Untalkative and tense, we took off

Anxious into air ; instruments glowed,

Dials in darkness, for dawn was not yet;

Pulses pounded; we approached our target . . .

But at high altitudes, hostile brains

Waited in the west, a wily flock

Vowed to vengeance in the vast morning,

--A mild morning where no marriage was,

And gravity a god greater than love . . .

They talk about the war and the world they live in until at Rosetta's suggestion they sit at a booth, where the dialogue becomes first a conscious and then a dream exploration of what they know or can remember of human life--the Seven Ages of Man, that end in senescence and death:

He is tired out;

His last illusions have lost patience

With the human enterprise.

The end comes; he

Joins the majority, the jaw-dropped

Mildewed mob and is modest at last.

When the bar closes, Rosetta invites the three men to her apartment for sandwiches and a nightcap. She and Emble are attracted to each other, and all four, in their alcoholic glow, feel the exciting promise of this union. But when Rosetta returns after seeing Quant and Malin to the door, she finds Emble passed out cold on her bed. The promise of love was an illusion. The poem ends, as it began, in the loneliness and frustration of all four characters, for Auden is preaching a revulsion from all temporal goods, including human love; the only thing to hold out for is the ultimate mercy of Christ.

Stunts in Drottkvaet. With his alliterative, hit-and-thump verse Auden has returned to the earliest tradition of English poetry--Anglo-Saxon--for a terseness and toughness that his own poems have lacked since the '30s. Incidental stunts include a dream song in the style of Finnegans Wake and an eight-line Drottkvaet, a complex Scandinavian verse form. But The Age of Anxiety is the best knit of Auden's longer works; his Bright Ideas, which have always had a way of stealing the show, this time wait for their cues. For the first time, too, Auden has created characters who are not only types but individuals.

In U.S. letters Auden's position is beginning to be as influential as that of his friend in England who also traded countries, St. Louis-born T. S. Eliot. Both wrote militantly anti-religious poems at one period of their development, but are now Anglo-Catholics. Auden is a shock-headed Briton with chewed fingernails and schoolboy charm, whose love of language is so active that he is never quite sure he doesn't write entirely for fun.
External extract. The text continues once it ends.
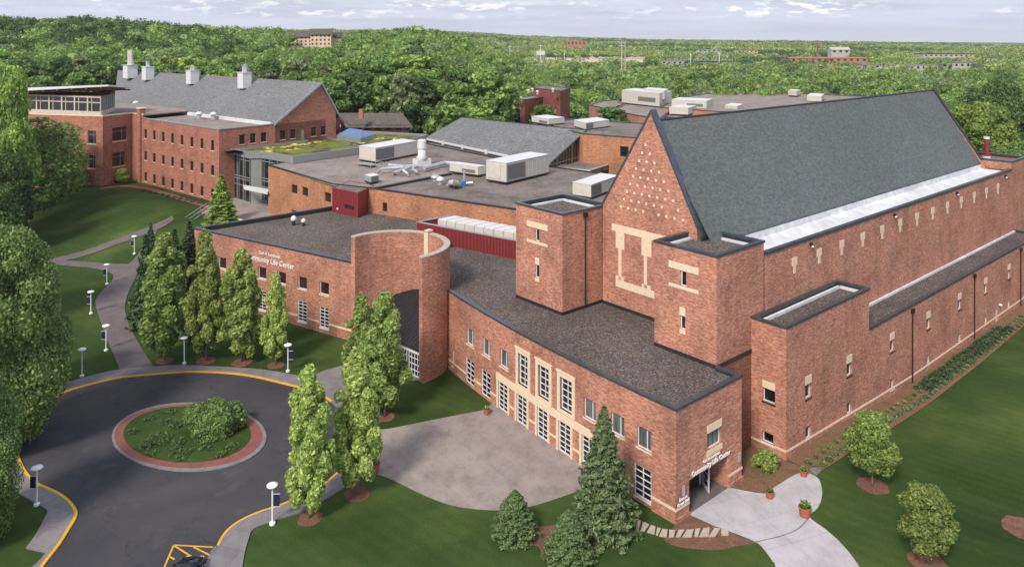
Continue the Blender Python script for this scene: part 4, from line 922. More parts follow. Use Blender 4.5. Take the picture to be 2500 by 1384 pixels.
for i in range(6):
    t_ = (i+.5)/6; a = Vector((*rp[0], rz[0])).lerp(Vector((*rp[1], rz[1])), t_); b = Vector((*rp[3], rz[3])).lerp(Vector((*rp[2], rz[2])), t_)
    q.tube([tuple(a-Vector((0, 0, .55))), tuple(b-Vector((0, 0, .55)))], .16, 4)
q.build('rafter', M['wood'], sci)

# ================================================================== ground
def struct(o, kind='structure'): o['kind'] = kind; return o
ys = np.concatenate([np.arange(20, 60, 10.), np.arange(60, 215, 1.6), np.arange(215, 420, 4.), np.geomspace(420, 9000, 70)])
ts = np.linspace(-1.5, 1.5, 361)
Yg, Tg = np.meshgrid(ys, ts, indexing='ij'); Xg = Tg*(Yg+60)*.9
Zg = ground(Xg, Yg); vs_ = np.stack([Xg, Yg, Zg], -1).reshape(-1, 3); nT = len(ts)
fs = [(i*nT+j, i*nT+j+1, (i+1)*nT+j+1, (i+1)*nT+j) for i in range(len(ys)-1) for j in range(nT-1)]
me = bpy.data.meshes.new('ground'); me.from_pydata(vs_.tolist(), [], fs); me.shade_smooth(); me.materials.append(M['grass']); g_o = bpy.data.objects.new('ground', me); scene.collection.objects.link(g_o); struct(g_o)
def sheet(name, poly, z, mat, kind='structure', **t):
    q = MB(); q.sheet(ccw(poly), z); o = q.build(name, M[mat]);
    if o.data.polygons and o.data.polygons[0].normal.z < 0: o.data.flip_normals()
    o['kind'] = kind; return o
def sl_px(pts, k=5, closed=False): return smooth_line(pxs(pts), k, closed)
def pslab(name, poly, z0, z1, mat, kind='structure'):
    q = MB(); q.prism(ccw(poly), z0, z1); o = q.build(name, M[mat]); o['kind'] = kind; return o
kerbL = [(60, 1450), (99, 1384), (137, 1335), (162, 1296), (179, 1267), (181, 1252), (168, 1231), (144, 1211), (108, 1193), (88, 1184), (62, 1160), (45, 1130), (38, 1100), (47, 1061), (65, 1028), (94, 996), (134, 970), (173, 952), (231, 936), (289, 923), (343, 917), (412, 911), (470, 908), (542, 910), (614, 918), (697, 937), (770, 957), (813, 981), (838, 1010), (856, 1045), (862, 1075), (857, 1110), (846, 1135), (831, 1152), (777, 1196), (726, 1219), (686, 1236), (632, 1254), (592, 1272), (563, 1292), (545, 1314), (534, 1335), (520, 1350), (507, 1390), (495, 1470)]
kl = sl_px(kerbL, 5)
sheet('road', kl+[at(300, 1900)[:2]], .012, 'asphalt')
walkOut = [(20, 1440), (117, 1351), (63, 1339), (87, 1307), (108, 1267), (115, 1252), (105, 1240), (36, 1198), (14, 1160), (5, 1115), (8, 1075), (20, 1040), (36, 1008), (62, 980), (96, 960), (134, 944), (199, 925), (271, 907), (361, 897), (452, 893), (542, 897), (632, 903), (704, 914), (790, 934), (850, 965), (890, 1002), (914, 1045), (921, 1090), (908, 1140), (863, 1177), (813, 1209), (751, 1245), (672, 1271), (621, 1292), (607, 1317), (597, 1354), (590, 1400), (583, 1470)]
wo2 = pxs(walkOut[:3])+sl_px(walkOut[2:], 5)
# pavement as strips between kerb and outer edge
iL = min(range(len(kl)), key=lambda i: (kl[i][0]-at(92, 1394)[0])**2+(kl[i][1]-at(92, 1394)[1])**2)
walkpoly = sl_px(kerbL[:2], 1)+kl[6:]+list(reversed(wo2))
pslab('pavement', kl+list(reversed(wo2)), -.05, .13, 'sidewalk')
# kerb painted yellow where the photo shows it
def sub(i0, i1): return smooth_line(pxs(kerbL[i0:i1+1]), 6)
q = MB(); strip(q, sub(0, 33), -.0, .26, .02, .16); strip(q, sub(32, 41), 0, .26, .02, .16)
def kerb_piece(i0, i1, w_=.24, mat='yellow_paint'):
    L = sub(i0, i1); q = MB(); strip(q, L, -w_, .02, .0, .145); o = q.build('kerb', M[mat]); o['kind'] = 'structure'
kerb_piece(0, 27); kerb_piece(27, 32, .2, 'sidewalk'); kerb_piece(32, 41, .2); kerb_piece(41, 44, .2, 'sidewalk')
# gutter pan
q = MB(); strip(q, smooth_line(pxs(kerbL[0:12]), 6), .02, .50, .0, .022); strip(q, smooth_line(pxs(kerbL[38:45]), 6), .02, .5, .0, .022); o = q.build('gutter', M['sidewalk']); o['kind'] = 'structure'
# island
def ell(cx_, cy_, a_, b_, n=48): return [(cx_+a_*math.cos(2*math.pi*i/n), cy_-b_*math.sin(2*math.pi*i/n)) for i in range(n)]
isl_o, isl_m, isl_i = ell(462, 1068, 189, 84), ell(460, 1067, 181, 78), ell(457, 1063, 156, 69)
ring_o = pxs(isl_o); pslab('kerb', ring_o, 0, .12, 'sidewalk'); pslab('brick_paving', pxs(isl_m), 0, .135, 'brick_paver')
pslab('lawn', pxs(isl_i), 0, .16, 'grass')
# plaza and paths
pl_arc = [(905, 1153), (944, 1165), (981, 1182), (1017, 1200), (1053, 1216), (1096, 1231), (1140, 1240), (1183, 1244), (1215, 1245), (1255, 1242), (1295, 1236), (1342, 1222), (1392, 1205), (1440, 1185)]
plz = sl_px(pl_arc, 4)+[Wc(-.2, 6.5), Wc(fv(9)-.02, 9), Wc(fv(15), 15), Wc(fv(21), 21), Wc(fv(27.3), 27.3)]+pxs([(1179, 1001), (1050, 1026), (923, 1052), (921, 1090)])
pslab('plaza', plz, -.1, .02, 'plaza')
pslab('plaza', pxs([(905, 1153), (921, 1090), (917, 1050), (1000, 1040)]), -.1, .016, 'plaza')
pslab('path', pxs([(740, 928), (790, 905), (835, 892), (960, 885)])+[Wc(-1, 48), Wc(.5, 40), Wc(-1.2, 37.9)]+pxs([(995, 932), (930, 962), (880, 990), (820, 975)]), -.1, .024, 'sidewalk')
fc = [(1683, 1256), (1744, 1283), (1799, 1303), (1846, 1323), (1867, 1343), (1885, 1368), (1894, 1384), (1930, 1500)]
fd = [(2160, 1500), (2098, 1384), (2055, 1328), (2015, 1292), (1977, 1262), (1996, 1240), (2006, 1216), (2006, 1191), (1994, 1165), (1952, 1155), (1889, 1191), (1865, 1205), (1793, 1193)]
pslab('path', sl_px(fc, 5)+sl_px(fd, 4)+[Wc(8.0, 0.02), Wc(1.9, .02)], -.1, .05, 'new_concrete')
q = MB(); strip(q, smooth_line(pxs([(1977, 1262), (1950, 1290), (1910, 1308), (1846, 1323)]), 6), -.06, .06, .04, .052); o = q.build('paving_joint', M['sidewalk']); struct(o)
pslab('doorstep', pxs([(1975, 1147), (1990, 1141), (2006, 1150), (1992, 1162)]), 0, .12, 'sidewalk')
def ribbon(name, pts, width, mat, dz=.03, k=6):
    L = smooth_line(pts, k); A = offset(L, width/2, False); B = offset(L, -width/2, False); q = MB(); nn = 5
    rows = [[(a[0]+(b[0]-a[0])*j/nn, a[1]+(b[1]-a[1])*j/nn) for j in range(nn+1)] for a, b in zip(A, B)]
    for i in range(len(rows)-1):
        for j in range(nn): q.face(*[(p[0], p[1], gz(*p)+dz) for p in (rows[i][j], rows[i][j+1], rows[i+1][j+1], rows[i+1][j])])
    o = q.build(name, M[mat]); o['kind'] = 'structure'; return o
def edge_ribbon(name, ptsA, ptsB, mat, dz=.03):
    A = smooth_line(pxs(ptsA), 6); B = smooth_line(pxs(ptsB), 6)
    def res(L, n):
        c = [0]
        for i in range(1, len(L)): c.append(c[-1]+math.dist(L[i], L[i-1]))
        return [(float(np.interp(c[-1]*i/n, c, [p[0] for p in L])), float(np.interp(c[-1]*i/n, c, [p[1] for p in L]))) for i in range(n+1)]
    n = 60; A = res(A, n); B = res(B, n); q = MB(); nn = 6
    R_ = [[(a[0]+(b[0]-a[0])*j/nn, a[1]+(b[1]-a[1])*j/nn) for j in range(nn+1)] for a, b in zip(A, B)]
    for i in range(n):
        for j in range(nn): q.face(*[(p[0], p[1], gz(*p)+dz) for p in (R_[i][j], R_[i][j+1], R_[i+1][j+1], R_[i+1][j])])
    o = q.build(name, M[mat]); o['kind'] = 'structure'; return o
edge_ribbon('path', [(293, 907), (275, 862), (255, 812), (233, 745), (240, 722), (270, 690), (277, 678), (270, 668), (225, 656), (125, 648), (60, 652)],
                    [(374, 895), (345, 850), (318, 800), (305, 757), (310, 725), (325, 690), (335, 668), (325, 652), (255, 645), (160, 637), (60, 640)], 'path_asphalt', .09)
edge_ribbon('path', [(90, 640), (160, 625), (260, 604), (330, 592), (398, 578), (420, 570)], [(90, 650), (165, 636), (270, 613), (340, 601), (398, 590), (425, 578)], 'path_asphalt', .10)
edge_ribbon('path', [(310, 652), (335, 635), (350, 615), (368, 590)], [(335, 660), (355, 640), (368, 620), (385, 592)], 'path_asphalt', .11)
# brick walk along the science building
bw = [at(245, 462, 4)[:2], at(300, 458, 4)[:2], at(350, 462, 4)[:2], at(400, 474, 4.1)[:2], at(445, 487, 4.2)[:2], at(480, 497, 4.2)[:2], at(510, 506, 4.2)[:2]]
ribbon('path', bw, 1.9, 'brick_paver', .12)
# entrance terrace
tz = 4.75; ter = [at(505, 505, tz)[:2], at(560, 478, tz)[:2], at(610, 487, tz)[:2], at(700, 505, tz)[:2], at(700, 525, tz)[:2], at(655, 530, tz)[:2], at(612, 542, tz)[:2], at(560, 530, tz)[:2]]
pslab('terrace', ter, 0, tz, 'plaza')
tw = tag(None, '', '') if False else None
rt = thing('retaining_wall', 'low orange brick wall round the raised planter in front of the glass entrance', 'wall', (*at(612, 545, 4)[:2], 3.5))
q = MB(); strip(q, pxs([(562, 530), (612, 545), (657, 532)], 5.2), -.2, .2, 2.5, 5.2); q.build('wall', M['brick_old'], rt); q = MB(); strip(q, pxs([(562, 530), (612, 545), (657, 532)], 5.2), -.28, .28, 5.2, 5.35); q.build('cap', M['stone'], rt)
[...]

He feels and says that good U.S. writers are too inhibited to admit "the basic frivolity in art."

"People don't understand that it's possible to believe in a thing and ridicule it at the same time," says Auden. "It's hard for them, too, to see that a poem's statement of belief is no proof of belief, any more than a love poem is a proof that one is in love."

Auden is settled for the summer on Fire Island--off New York's Long Island --where he owns a tar-paper-covered shack near a sand dune. On one wall of his littered study Poet Auden keeps an immense map of Alston moor in Cumberland below the Roman Wall, his childhood country, whose limestone quarries, fells and valleys--and mining machinery --have persisted as bleakly beautiful imagery in all his work.